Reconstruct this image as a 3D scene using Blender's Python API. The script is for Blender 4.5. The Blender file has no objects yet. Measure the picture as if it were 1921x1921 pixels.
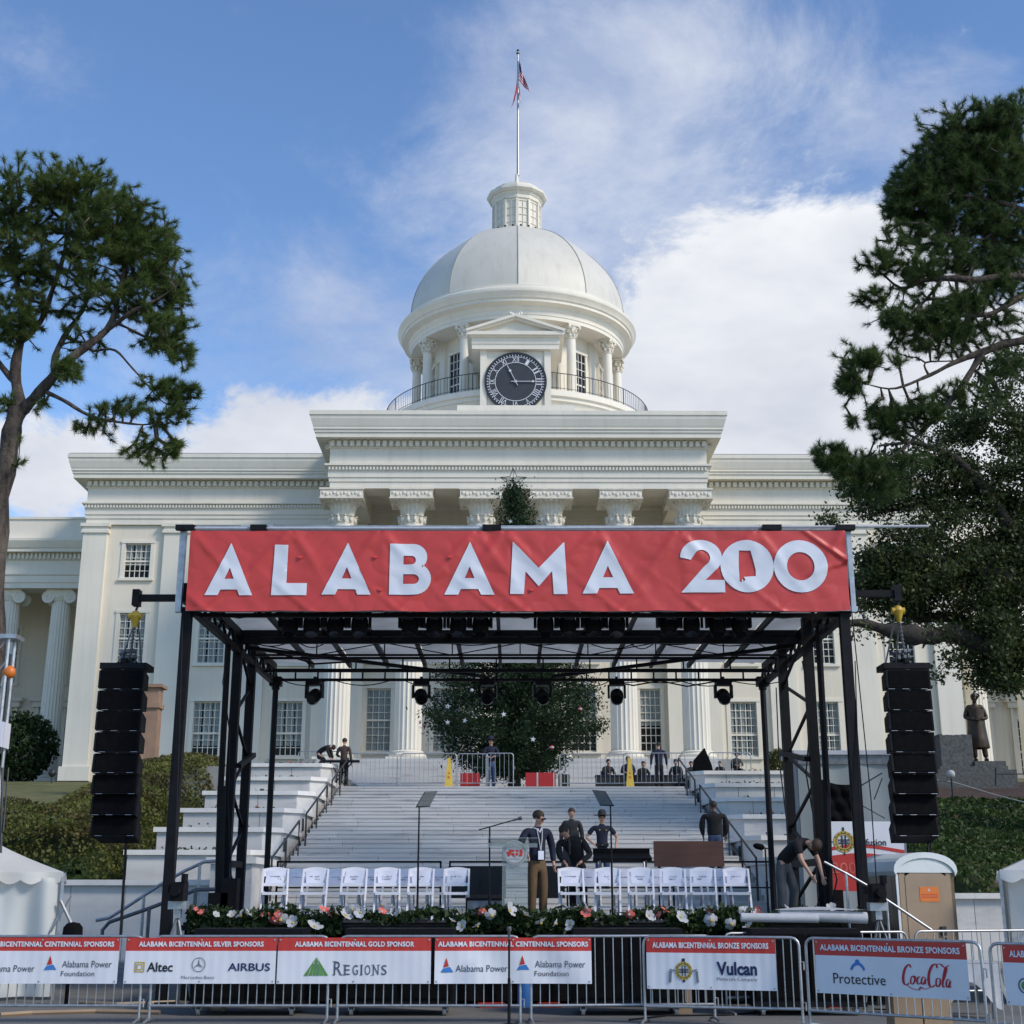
import bpy, math, random
import numpy as np
from mathutils import Vector, Matrix, Euler, noise, geometry
R = math.radians
rnd = random.Random(7)
SC = bpy.context.scene
COL = SC.collection
# ------------------------------------------------------------------ camera
F, PX, PY, EYE = 2600.0, 960.5, 900.0, 1.65
PITCH = math.atan(777 / 2600.0)
cd = bpy.data.cameras.new('camera')
cam = bpy.data.objects.new('camera', cd); COL.objects.link(cam)
cam.location = (0, 0, EYE); cam.rotation_euler = (R(90) + PITCH, 0, 0)
cd.sensor_width = 36; cd.lens = 36 * F / 1921; cd.clip_end = 6000; cd.clip_start = .1
cd.shift_y = (PY - 960.5) / 1921
SC.camera = cam
CP, SP = math.cos(PITCH), math.sin(PITCH)
def at(x, y, Y):
    """the place at distance Y that the photograph shows at (x, y)"""
    u = (x - PX) / F; v = (PY - y) / F
    t = Y / (CP - v * SP)
    return Vector((u * t, Y, EYE + (SP + v * CP) * t))
# ------------------------------------------------------------------ world
W = bpy.data.worlds.new('World'); SC.world = W; W.use_nodes = True
SUN_EL, SUN_AZ = R(38), R(122)          # azimuth clockwise from +Y (the way the camera looks)
def build_world():
    nt = W.node_tree; N = nt.nodes; L = nt.links; N.clear()
    out = N.new('ShaderNodeOutputWorld'); bg = N.new('ShaderNodeBackground')
    bg.inputs[1].default_value = .125
    sky = N.new('ShaderNodeTexSky'); sky.sky_type = 'NISHITA'; sky.sun_disc = False
    sky.sun_elevation = SUN_EL; sky.sun_rotation = SUN_AZ
    sky.air_density = 1.0; sky.dust_density = .25; sky.ozone_density = 2.4
    tc = N.new('ShaderNodeTexCoord')
    def math_(op, a, b=None, c=None, clamp=False):
        n = N.new('ShaderNodeMath'); n.operation = op; n.use_clamp = clamp
        for i, s in enumerate((a, b, c)):
            if s is None: continue
            if isinstance(s, (int, float)): n.inputs[i].default_value = s
            else: L.new(s, n.inputs[i])
        return n.outputs[0]
    def noise_(scale, detail, rough, vec, dist=0.0):
        n = N.new('ShaderNodeTexNoise'); n.inputs['Scale'].default_value = scale
        n.inputs['Detail'].default_value = detail; n.inputs['Roughness'].default_value = rough
        n.inputs['Distortion'].default_value = dist
        L.new(vec, n.inputs['Vector']); return n.outputs['Fac']
    def mapping(sc, loc=(0, 0, 0)):
        m = N.new('ShaderNodeMapping'); m.inputs['Scale'].default_value = sc
        m.inputs['Location'].default_value = loc
        L.new(tc.outputs['Generated'], m.inputs['Vector']); return m.outputs[0]
    def blob(x, y, rx, ry, w):
        d = (at(x, y, 100) - Vector((0, 0, EYE))).normalized()
        sub = N.new('ShaderNodeVectorMath'); sub.operation = 'SUBTRACT'
        L.new(tc.outputs['Generated'], sub.inputs[0]); sub.inputs[1].default_value = d
        mul = N.new('ShaderNodeVectorMath'); mul.operation = 'MULTIPLY'
        L.new(sub.outputs[0], mul.inputs[0]); mul.inputs[1].default_value = (F / rx, F / rx, F / ry)
        ln = N.new('ShaderNodeVectorMath'); ln.operation = 'LENGTH'; L.new(mul.outputs[0], ln.inputs[0])
        e = math_('MULTIPLY', math_('POWER', ln.outputs['Value'], 2.0), -1.0)
        return math_('MULTIPLY', math_('EXPONENT', e), w)
    def total(bl):
        s = blob(*bl[0])
        for b in bl[1:]: s = math_('ADD', s, blob(*b))
        return s
    # puffy bright clouds: low on both sides, a tall one on the right
    n1 = noise_(8.5, 10, .64, mapping((1, 1, 1.5)), .25)
    puff = math_('ADD', math_('MULTIPLY', math_('SUBTRACT', n1, .5), 1.5), total([
        (1560, 690, 350, 300, .95), (1290, 760, 330, 260, .52), (1800, 900, 360, 300, .6),
        (600, 840, 300, 140, .68), (60, 900, 200, 160, .55), (260, 900, 210, 90, .3),
        (1890, 60, 160, 120, .34), (1620, 410, 60, 60, .1)]))
    pm = N.new('ShaderNodeMapRange'); pm.interpolation_type = 'SMOOTHSTEP'
    pm.inputs['From Min'].default_value = .36; pm.inputs['From Max'].default_value = .58
    L.new(puff, pm.inputs['Value'])
    # thin grey-blue veil
    n2 = noise_(4.6, 10, .66, mapping((1, 1, 1.7), (2.3, .7, .2)), .35)
    veil = math_('ADD', math_('MULTIPLY', math_('SUBTRACT', n2, .5), 2.1), total([
        (1180, 330, 300, 300, .6), (1130, 90, 300, 150, .34), (900, 640, 380, 200, .55), (640, 430, 160, 80, .3), (1620, 150, 330, 130, .34),
        (560, 560, 120, 90, .3), (60, 60, 260, 60, .3), (1850, 200, 200, 110, .4), (450, 20, 300, 40, .25)]))
    vm = N.new('ShaderNodeMapRange'); vm.interpolation_type = 'SMOOTHSTEP'
    vm.inputs['From Min'].default_value = .15; vm.inputs['From Max'].default_value = 1.0
    L.new(veil, vm.inputs['Value'])
    tone = N.new('ShaderNodeMapRange'); tone.inputs['From Min'].default_value = .35; tone.inputs['From Max'].default_value = .68
    L.new(noise_(3.7, 5, .6, mapping((1, 1, 2.2), (5, 2, 1)), .2), tone.inputs['Value'])
    cc = N.new('ShaderNodeMix'); cc.data_type = 'RGBA'
    cc.inputs['A'].default_value = (3.2, 3.4, 3.95, 1); cc.inputs['B'].default_value = (5.1, 5.2, 5.35, 1)
    L.new(tone.outputs[0], cc.inputs['Factor'])
    tint = N.new('ShaderNodeMix'); tint.data_type = 'RGBA'; tint.blend_type = 'MULTIPLY'
    tint.inputs['Factor'].default_value = 1; tint.inputs['B'].default_value = SKY_TINT
    L.new(sky.outputs[0], tint.inputs['A'])
    m1 = N.new('ShaderNodeMix'); m1.data_type = 'RGBA'
    L.new(math_('MULTIPLY', vm.outputs[0], .78), m1.inputs['Factor'])
    L.new(tint.outputs['Result'], m1.inputs['A'])
    vt = N.new('ShaderNodeMapRange'); vt.inputs['From Min'].default_value = .36; vt.inputs['From Max'].default_value = .64
    L.new(noise_(5.5, 9, .62, mapping((1, 1, 1.8), (1, 4, 7)), .3), vt.inputs['Value'])
    vc_ = N.new('ShaderNodeMix'); vc_.data_type = 'RGBA'; vc_.inputs['A'].default_value = (2.35, 2.8, 3.9, 1); vc_.inputs['B'].default_value = (4.3, 4.5, 4.95, 1)
    L.new(vt.outputs[0], vc_.inputs['Factor']); L.new(vc_.outputs['Result'], m1.inputs['B'])
    m2 = N.new('ShaderNodeMix'); m2.data_type = 'RGBA'
    L.new(math_('MULTIPLY', pm.outputs[0], .97), m2.inputs['Factor'])
    L.new(m1.outputs['Result'], m2.inputs['A']); L.new(cc.outputs['Result'], m2.inputs['B'])
    L.new(m2.outputs['Result'], bg.inputs[0]); L.new(bg.outputs[0], out.inputs[0])
SKY_TINT = (.82, .94, 1.08, 1)
build_world()
sd = bpy.data.lights.new('sun', 'SUN'); sd.energy = 2.0; sd.angle = R(14); sd.color = (1, .90, .76)
sun = bpy.data.objects.new('sun', sd); COL.objects.link(sun)
sdir = Vector((math.sin(SUN_AZ) * math.cos(SUN_EL), math.cos(SUN_AZ) * math.cos(SUN_EL), math.sin(SUN_EL)))
sun.rotation_euler = sdir.to_track_quat('Z', 'Y').to_euler(); sun.location = (30, 0, 60)
SC.view_settings.view_transform = 'Standard'; SC.view_settings.look = 'None'
SC.view_settings.exposure = 0.56; SC.view_settings.gamma = 1; SC.view_settings.use_curve_mapping = False
SC.cycles.max_bounces = 6; SC.cycles.diffuse_bounces = 3; SC.cycles.transparent_max_bounces = 12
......
__Instructions to follow__.
Note how many lines of the material contain the string "scene". Then report that number by itself.

__Written answer__.
2